Normal aging, in absence of evidence of mild cognitive impairment (MCI) or dementia, is associated with a variety of changes in cognitive capacities, one of which is an overall decline in working memory performance. Importantly, information to be processed in working memory may be separated into distinct components including verbal, visual and spatial information, and, over the years, a number of experimental studies have reported evidence supporting the view that different types of information may be processed by different temporary storage systems. Accordingly, it is appropriate to evaluate whether age-related declines in working memory performance differ based on the type of information to be remembered. Indeed, previous studies have found that the age-related decline in working memory performance may differentially affect the maintenance of verbal, visual and spatial information.
It is important to note, however, that previous studies assessing visuo-spatial working memory in aging have utilized classical neuropsychological paradigms in which stimuli are presented on computer screens. They were thus limited to the assessment of egocentric spatial representations, which differ from allocentric spatial representations which are the type of spatial representations an individual may build when moving about in a real-world environment.
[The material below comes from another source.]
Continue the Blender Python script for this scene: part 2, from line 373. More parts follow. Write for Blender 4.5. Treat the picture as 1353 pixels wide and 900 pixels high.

Our investigations into the allocentric spatial memory capacities of healthy young (20-30-years-old) and older (65-75-year-old) adults has shown that whereas older adults perform worse than young adults on both color and allocentric spatial memory tasks, their performance is particularly poor on working memory tasks. Some measures of performance suggest that spatial working memory may be more affected than color working memory. In contrast, other measures suggest that spatial and color working memory were equally affected. Altogether, our findings suggests that age-related declines in working memory may appear greater for spatial information because allocentric spatial memory may have quantitatively greater representational demands (i.e., require more bits of information) than color memory.